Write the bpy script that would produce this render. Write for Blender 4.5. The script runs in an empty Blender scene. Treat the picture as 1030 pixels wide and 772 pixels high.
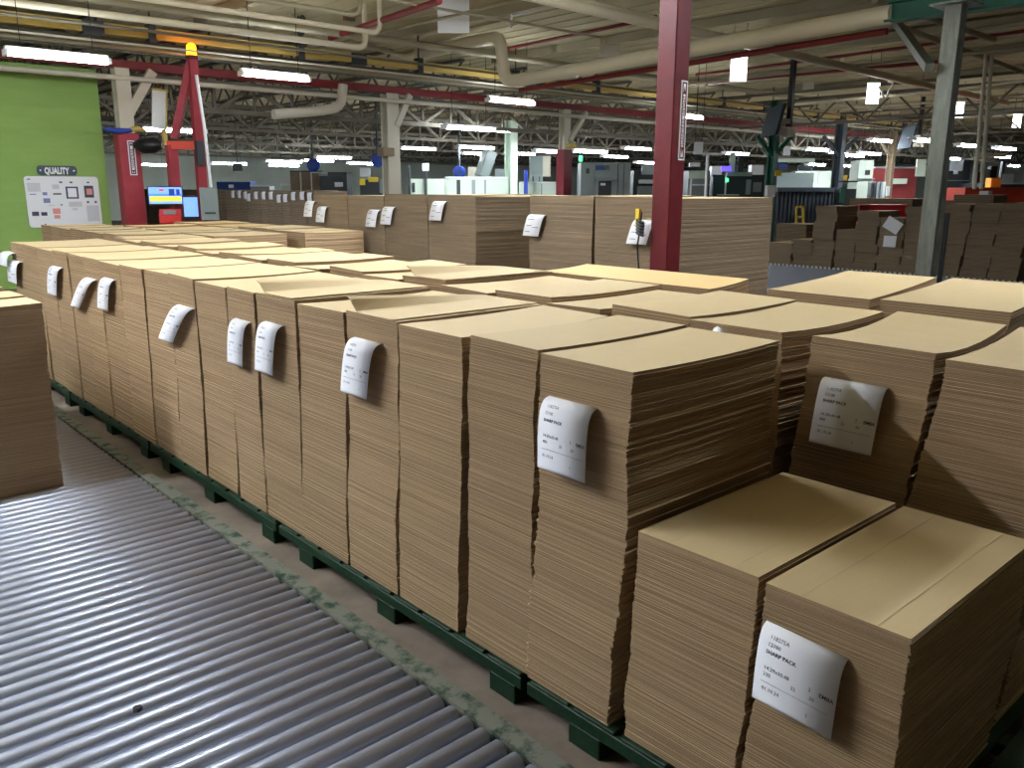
import bpy, math, random
from mathutils import Vector, Matrix

SC = bpy.context.scene
COL = SC.collection
rnd = random.Random(7)

# ------------------------------------------------------------------ camera
F_PX = 841.45
CAM = Vector((-1.543, -1.281, 1.5485))
YAW, PIT, ROL = math.radians(41.915), math.radians(13.152), math.radians(-0.185)
fw = Vector((math.sin(YAW)*math.cos(PIT), math.cos(YAW)*math.cos(PIT), -math.sin(PIT)))
rt0 = Vector((math.cos(YAW), -math.sin(YAW), 0)); dn0 = fw.cross(rt0)
rt = rt0*math.cos(ROL) + dn0*math.sin(ROL); dn = -rt0*math.sin(ROL) + dn0*math.cos(ROL)
cd = bpy.data.cameras.new('camera'); cam = bpy.data.objects.new('camera', cd); COL.objects.link(cam)
cd.sensor_width = 36.0; cd.sensor_fit = 'HORIZONTAL'; cd.lens = F_PX/1030*36; cd.clip_start = 0.05; cd.clip_end = 300
m3 = Matrix((rt, -dn, -fw)).transposed()
cam.matrix_world = Matrix.Translation(CAM) @ m3.to_4x4()
SC.camera = cam


def at(px, py, **k):
    """world point on the plane x=, y= or z= (or at depth d=) seen at a photo pixel: used to read off where things stand"""
    d = rt*((px-515)/F_PX) + dn*((py-386)/F_PX) + fw
    (a, v), = k.items()
    if a == 'd': return CAM + d*v
    i = 'xyz'.index(a)
    return CAM + d*((v-CAM[i])/d[i])


# ------------------------------------------------------------------ materials
def lin(c):
    r = []
    for v in c:
        v = v/255.0
        r.append(v/12.92 if v <= 0.04045 else ((v+0.055)/1.055)**2.4)
    return (*r, 1.0)


class NT:
    def __init__(s, name):
        s.m = bpy.data.materials.new(name); s.m.use_nodes = True
        s.t = s.m.node_tree; s.b = s.t.nodes['Principled BSDF']

    def n(s, typ, **k):
        o = s.t.nodes.new(typ)
        for a, v in k.items():
            if a.startswith('i_'): o.inputs[a[2:].replace('_', ' ')].default_value = v
            else: setattr(o, a, v)
        return o

    def l(s, a, b): s.t.links.new(a, b)


def flat(name, rgb, rough=0.6, metal=0.0, var=0.12, scale=6.0, spec=0.4, stretch=None, emit=None):
    """paint / metal / plastic with a little procedural unevenness"""
    N = NT(name)
    co = N.n('ShaderNodeTexCoord')
    mp = N.n('ShaderNodeMapping')
    if stretch: mp.inputs['Scale'].default_value = stretch
    N.l(co.outputs['Object'], mp.inputs['Vector'])
    nz = N.n('ShaderNodeTexNoise'); nz.inputs['Scale'].default_value = scale; nz.inputs['Detail'].default_value = 3
    N.l(mp.outputs[0], nz.inputs['Vector'])
    mx = N.n('ShaderNodeMix', data_type='RGBA')
    c = lin(rgb)
    mx.inputs[6].default_value = tuple(max(0, v*(1-var)) for v in c[:3])+(1,)
    mx.inputs[7].default_value = tuple(min(1, v*(1+var)) for v in c[:3])+(1,)
    N.l(nz.outputs['Fac'], mx.inputs[0]); N.l(mx.outputs[2], N.b.inputs['Base Color'])
    N.b.inputs['Roughness'].default_value = rough; N.b.inputs['Metallic'].default_value = metal
    N.b.inputs['Specular IOR Level'].default_value = spec
    if emit:
        N.b.inputs['Emission Color'].default_value = lin(emit[0]); N.b.inputs['Emission Strength'].default_value = emit[1]
    return N.m


def kraft_top(name, rgb, var=0.10):
    N = NT(name)
    co = N.n('ShaderNodeTexCoord')
    mp = N.n('ShaderNodeMapping'); mp.inputs['Scale'].default_value = (1.5, 30, 30)
    N.l(co.outputs['Object'], mp.inputs['Vector'])
    a = N.n('ShaderNodeTexNoise'); a.inputs['Scale'].default_value = 5; a.inputs['Detail'].default_value = 4
    N.l(mp.outputs[0], a.inputs['Vector'])
    b = N.n('ShaderNodeTexNoise'); b.inputs['Scale'].default_value = 2.2; b.inputs['Detail'].default_value = 2
    N.l(co.outputs['Object'], b.inputs['Vector'])
    ad = N.n('ShaderNodeMath', operation='ADD'); N.l(a.outputs['Fac'], ad.inputs[0]); N.l(b.outputs['Fac'], ad.inputs[1])
    mu = N.n('ShaderNodeMath', operation='MULTIPLY'); mu.inputs[1].default_value = 0.5; N.l(ad.outputs[0], mu.inputs[0])
    oi = N.n('ShaderNodeObjectInfo')
    rm = N.n('ShaderNodeMapRange'); rm.inputs['To Min'].default_value = 0.93; rm.inputs['To Max'].default_value = 1.07
    N.l(oi.outputs['Random'], rm.inputs['Value'])
    mx = N.n('ShaderNodeMix', data_type='RGBA'); c = lin(rgb)
    mx.inputs[6].default_value = tuple(v*(1-var) for v in c[:3])+(1,)
    mx.inputs[7].default_value = tuple(v*(1+var) for v in c[:3])+(1,)
    N.l(mu.outputs[0], mx.inputs[0])
    ml = N.n('ShaderNodeMix', data_type='RGBA', blend_type='MULTIPLY'); ml.inputs[0].default_value = 1
    N.l(mx.outputs[2], ml.inputs[6]); N.l(rm.outputs[0], ml.inputs[7])
    N.l(ml.outputs[2], N.b.inputs['Base Color'])
    N.b.inputs['Roughness'].default_value = 0.75; N.b.inputs['Specular IOR Level'].default_value = 0.25
    return N.m


def kraft_edge(name, rgb, fine=170.0, var=0.22):
    """the cut edges of hundreds of sheets: fine horizontal streaks, broken up along their length"""
    N = NT(name)
    co = N.n('ShaderNodeTexCoord')
    mp = N.n('ShaderNodeMapping'); mp.inputs['Scale'].default_value = (1.6, 1.6, fine)
    N.l(co.outputs['Object'], mp.inputs['Vector'])
    a = N.n('ShaderNodeTexNoise'); a.inputs['Scale'].default_value = 1.0; a.inputs['Detail'].default_value = 3; a.inputs['Roughness'].default_value = 0.7
    N.l(mp.outputs[0], a.inputs['Vector'])
    mp2 = N.n('ShaderNodeMapping'); mp2.inputs['Scale'].default_value = (1.0, 1.0, 14)
    N.l(co.outputs['Object'], mp2.inputs['Vector'])
    b = N.n('ShaderNodeTexNoise'); b.inputs['Scale'].default_value = 1.3; b.inputs['Detail'].default_value = 2
    N.l(mp2.outputs[0], b.inputs['Vector'])
    g = N.n('ShaderNodeTexNoise'); g.inputs['Scale'].default_value = 420; g.inputs['Detail'].default_value = 1
    N.l(co.outputs['Object'], g.inputs['Vector'])
    r1 = N.n('ShaderNodeMapRange'); r1.inputs['From Min'].default_value = 0.3; r1.inputs['From Max'].default_value = 0.7
    r1.inputs['To Min'].default_value = 1-var; r1.inputs['To Max'].default_value = 1+var*0.6
    N.l(a.outputs['Fac'], r1.inputs['Value'])
    r2 = N.n('ShaderNodeMapRange'); r2.inputs['From Min'].default_value = 0.3; r2.inputs['From Max'].default_value = 0.7
    r2.inputs['To Min'].default_value = 0.93; r2.inputs['To Max'].default_value = 1.06
    N.l(b.outputs['Fac'], r2.inputs['Value'])
    r3 = N.n('ShaderNodeMapRange'); r3.inputs['From Min'].default_value = 0.3; r3.inputs['From Max'].default_value = 0.7
    r3.inputs['To Min'].default_value = 0.85; r3.inputs['To Max'].default_value = 1.12
    N.l(g.outputs['Fac'], r3.inputs['Value'])
    oi = N.n('ShaderNodeObjectInfo')
    r4 = N.n('ShaderNodeMapRange'); r4.inputs['To Min'].default_value = 0.93; r4.inputs['To Max'].default_value = 1.06
    N.l(oi.outputs['Random'], r4.inputs['Value'])
    m1 = N.n('ShaderNodeMath', operation='MULTIPLY'); N.l(r1.outputs[0], m1.inputs[0]); N.l(r2.outputs[0], m1.inputs[1])
    m2 = N.n('ShaderNodeMath', operation='MULTIPLY'); N.l(m1.outputs[0], m2.inputs[0]); N.l(r3.outputs[0], m2.inputs[1])
    m3_ = N.n('ShaderNodeMath', operation='MULTIPLY'); N.l(m2.outputs[0], m3_.inputs[0]); N.l(r4.outputs[0], m3_.inputs[1])
    ml = N.n('ShaderNodeMix', data_type='RGBA', blend_type='MULTIPLY'); ml.inputs[0].default_value = 1
    ml.inputs[6].default_value = lin(rgb); N.l(m3_.outputs[0], ml.inputs[7])
    N.l(ml.outputs[2], N.b.inputs['Base Color'])
    N.b.inputs['Roughness'].default_value = 0.9; N.b.inputs['Specular IOR Level'].default_value = 0.1
    bp = N.n('ShaderNodeBump'); bp.inputs['Strength'].default_value = 0.35; bp.inputs['Distance'].default_value = 0.002
    N.l(a.outputs['Fac'], bp.inputs['Height']); N.l(bp.outputs[0], N.b.inputs['Normal'])
    return N.m


def two_tone(name, ca, cb, scale, lo, hi, rough=0.8, stretch=(1, 1, 1), metal=0.0):
    N = NT(name)
    co = N.n('ShaderNodeTexCoord'); mp = N.n('ShaderNodeMapping'); mp.inputs['Scale'].default_value = stretch
    N.l(co.outputs['Object'], mp.inputs['Vector'])
    nz = N.n('ShaderNodeTexNoise'); nz.inputs['Scale'].default_value = scale; nz.inputs['Detail'].default_value = 5; nz.inputs['Roughness'].default_value = 0.65
    N.l(mp.outputs[0], nz.inputs['Vector'])
    mr = N.n('ShaderNodeMapRange'); mr.inputs['From Min'].default_value = lo; mr.inputs['From Max'].default_value = hi
    N.l(nz.outputs['Fac'], mr.inputs['Value'])
    mx = N.n('ShaderNodeMix', data_type='RGBA'); mx.inputs[6].default_value = lin(ca); mx.inputs[7].default_value = lin(cb)
    N.l(mr.outputs[0], mx.inputs[0]); N.l(mx.outputs[2], N.b.inputs['Base Color'])
    N.b.inputs['Roughness'].default_value = rough; N.b.inputs['Metallic'].default_value = metal
    N.b.inputs['Specular IOR Level'].default_value = 0.3
    return N.m


def light_mat(name, rgb, s):
    N = NT(name)
    N.b.inputs['Base Color'].default_value = lin(rgb)
    N.b.inputs['Emission Color'].default_value = lin(rgb); N.b.inputs['Emission Strength'].default_value = s
    return N.m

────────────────

PROBLEM TO WORK ON |
Establish how many lines of the material above hold the word "scene". Nothing but the count should be returned.

TASK OUTPUT |
2